The function $\underset{\underset{}{(x,y)\to (3,3)}}{\lim }\frac{x^3-y^3}{x^2-y^2}$ is

 $\underset{\underset{}{(x,y)\to (3,3)}}{\lim }\frac{x^3-y^3}{x^2-y^2}=\frac{3^3-3^3}{3^2-3^2}$

$\left\{\frac{0}{0}form\right\}$

Hence, the value of the function $\underset{\underset{}{(x,y)\to (3,3)}}{\lim }\frac{x^3-y^3}{x^2-y^2}$ is in  indeterminate form, therefore we change the expression  $\frac{x^3-y^3}{x^2-y^2}$.

Thus,

$$\begin{gathered} \underset{\underset{}{(x,y)\to (3,3)}}{\lim }\frac{x^3-y^3}{x^2-y^2}=\underset{\underset{}{(x,y)\to (3,3)}}{\lim }\frac{(x-y)(x^2+y^2+xy)}{(x^{}-y^{})(x+y)} \\ =\underset{\underset{}{(x,y)\to (3,3)}}{\lim }\frac{(x^2+y^2+xy)}{(x+y)} \end{gathered}$$ 

Take the following assertion :

Take a two-variable function $f(x,y)$ continuous at the point $(x_0,y_0)\in R^2$.

So, the limit of the function $f(x,y) as (x,y)\to (x_0,y_0)$ is defined as

$\underset{\underset{}{(x,y)\to (x_0,y_0)}}{\lim }f(x,y)=f(x_0,y_0)$

Because $x^2+y^2+xy and x+y$ is a two-variable polynomial function, it is continuous at all points on $R^2$.

As a result, the rational function $\frac{x^2+y^2+xy}{x^{}+y^{}}$ is continuous at all points where $\frac{x^2+y^2+xy}{x^{}+y^{}}$ is defined.

At the points where $x+y=0 that is y=-x$, the rational function $\frac{x^2+y^2+xy}{x^{}+y^{}}$ is discontinuous.

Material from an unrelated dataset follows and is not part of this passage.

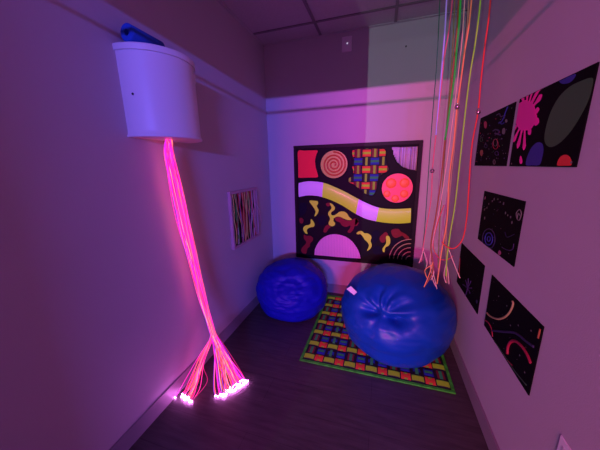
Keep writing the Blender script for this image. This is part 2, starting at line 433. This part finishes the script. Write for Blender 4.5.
# wave band, four segments
topw = [(298.8,182.4),(307,180.8),(316,181),(325,182.5),(334,186),(345,191),(357,197.5),(368,203),(379,207),(390,208.3),(400,208.2),(411,207.5)]
botw = [(299,197.5),(307,196),(316,196.3),(323.5,198),(333,201.5),(343,206.5),(354,213.5),(365,219),(376,221.8),(388,223.5),(400,224),(410.5,223.2)]
T_ = catmull([(u, v, 0) for u, v in topw], 6); B_ = catmull([(u, v, 0) for u, v in botw], 6)
cuts = [0, int(len(T_)*.265), int(len(T_)*.555), int(len(T_)*.70)+2, len(T_)-1]
lav = mat('lavender_gloss', (.72, .38, .98), .45, coat=.15, emit=.15, ecol=(.7, .35, 1)); yel = mat('yellow_gloss', (.50, .70, .03), .45, coat=.15, emit=.2, ecol=(.75, .85, .05))
for k in range(4):
    bm = bmesh.new(); rows = []
    for i in range(cuts[k], cuts[k+1]+1):
        a, b = T_[i], B_[i]; row = []
        for s in range(9):
            q = a.lerp(b, s/8); p = pp(q.x, q.y); p.y -= .002+.012*math.sin(PI*s/8)**.7; row.append(bm.verts.new(p))
        rows.append(row)
    for a, b in zip(rows, rows[1:]):
        for s in range(8): bm.faces.new((a[s], a[s+1], b[s+1], b[s]))
    o = obj('wave_segment', bm, lav if k % 2 == 0 else yel, pn, smooth=True); o['label'] = 'glossy lavender band segment' if k % 2 == 0 else 'glossy yellow band segment'
for L_ in (T_, B_):
    bm = bmesh.new(); tube(bm, [pp(q.x, q.y)+Vector((0, -.003, 0)) for q in L_], .006, 8); obj('wave_rim', bm, M['blackf'], pn)
# half disc with fine ridges
hd = pxs(e4([(157,385),(160,350),(175,315),(200,283),(235,260),(275,250),(315,252),(360,266),(400,295),(430,335),(448,372),(455,408),(380,404),(300,398),(230,391)]))
hd = catmull(hd[:12], 3) + hd[12:]
hp = patch('half_disc', hd, mat('pink_gloss', (.80, .36, .66), .35, emit=.06, ecol=(1, .4, .9)), label='pink half disc with fine upright ridges')
x0_, x1_ = min(p.x for p in hd), max(p.x for p in hd)
rm_ = mat('pink_ridge', (.70, .30, .60), .35)
for k in range(30):
    x = x0_+(x1_-x0_)*(k+.5)/30; zb = ztop = None; z = pz0
    while z < pz1:
        if inside((x, 0, z), hd, 0, 2): zb = z if zb is None else zb; ztop = z
        z += .003
    if zb is None or ztop-zb < .01: continue
    bm = bmesh.new(); tube(bm, [(x, YP-.008, zb), (x, YP-.008, ztop)], .0022, 6); obj('ridge', bm, rm_, hp)
# flame shapes
fy, frd, fbl = mat('flame_yellow', (.55, .66, .03), .55, emit=.16, ecol=(.8, .8, .04)), mat('flame_dark_red', (.22, .008, .012), .7), mat('dark_blue_shape', (.007, .007, .022), .7, spec=.15)
yellow = [
 e4([(125,38),(150,36),(178,40),(180,58),(172,72),(184,95),(180,115),(168,132),(158,136),(163,120),(166,105),(158,88),(145,68)]),
 e4([(135,156),(145,162),(158,185),(154,202),(135,206),(115,216),(108,230),(113,248),(100,244),(88,225),(88,208),(100,196),(122,192),(134,180)]),
 e4([(256,54),(272,58),(289,80),(284,97),(268,108),(264,122),(274,134),(281,150),(279,166),(290,180),(286,195),(268,200),(252,190),(250,175),(258,158),(256,142),(247,126),(249,108),(262,94),(268,78)]), e4([(268,132),(285,130),(302,120),(318,108),(345,106),(366,118),(380,140),(398,157),(375,160),(350,152),(325,140),(302,138),(280,148)]),
 e5([(10,245),(25,233),(45,232),(60,245),(80,246),(100,258),(106,275),(100,295),(108,320),(100,342),(78,358),(85,340),(90,320),(80,302),(62,285),(52,268),(35,250),(20,252)]),
 e5([(200,265),(215,262),(225,278),(226,305),(215,325),(200,332),(192,345),(190,365),(180,362),(177,345),(190,325),(200,310),(200,290)])]
redf = [
 e4([(90,255),(110,262),(130,262),(148,275),(145,295),(130,310),(128,330),(112,345),(105,375),(85,375),(72,358),(80,335),(98,318),(105,300),(92,280)]),
 e4([(62,150),(78,148),(88,165),(80,182),(65,178)]),
 e4([(290,150),(320,140),(350,158),(385,165),(405,155),(425,150),(440,165),(430,185),(415,200),(405,225),(385,243),(370,235),(385,215),(388,195),(360,205),(335,195),(320,175),(300,168)]),
 e4([(232,55),(255,50),(258,68),(240,72)]), e4([(225,205),(245,190),(262,205),(250,215),(232,240),(215,235)]),
 e5([(160,270),(185,245),(200,238),(212,255),(200,275),(192,300),(172,305),(160,290)]),
 e5([(233,230),(250,218),(280,218),(295,235),(320,248),(345,268),(345,282),(325,280),(305,262),(285,268),(260,275),(240,260)]),
 e5([(5,150),(20,165),(22,185),(8,200),(0,190)])]
bluef = [e4([(60,60),(95,50),(110,80),(95,120),(65,130)]), e4([(180,150),(215,130),(235,160),(220,190),(190,195)]), e4([(300,60),(340,55),(370,85),(350,100),(320,95)]),
 e5([(110,240),(145,225),(160,250),(140,300),(115,310)]), e5([(120,330),(160,330),(175,370),(140,385),(115,365)]), e5([(240,290),(290,290),(300,310),(250,330),(230,310)])]
for lst, m_, lb in ((bluef, fbl, 'dark blue curl'), (redf, frd, 'dark red flame'), (yellow, fy, 'yellow flame')):
    for l in lst:
        o = catmull(pxs(l), 3, True); patch('flame', o, m_, {'dark blue curl': .003, 'dark red flame': .005, 'yellow flame': .008}[lb], lb, rim=False)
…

Because $x=3 and y=3$ does not fulfil the equation $y=-x$, the rational function $\frac{x^2+y^2+xy}{x^{}+y^{}}$ is continuous at $(3,3)$.

As a result of the above assertion,

$$\begin{gathered} \underset{\underset{}{(x,y)\to (3,3)}}{\lim }\frac{x^3-y^3}{x^2-y^2}=\underset{\underset{}{(x,y)\to (3,3)}}{\lim }\frac{x^2+y^2+xy}{x+y}=\frac{3^2+3^2+3\left(3\right)}{3+3} \\ \frac{9+9+9}{6}=\frac{27}{6}=\frac{9}{2} \end{gathered}$$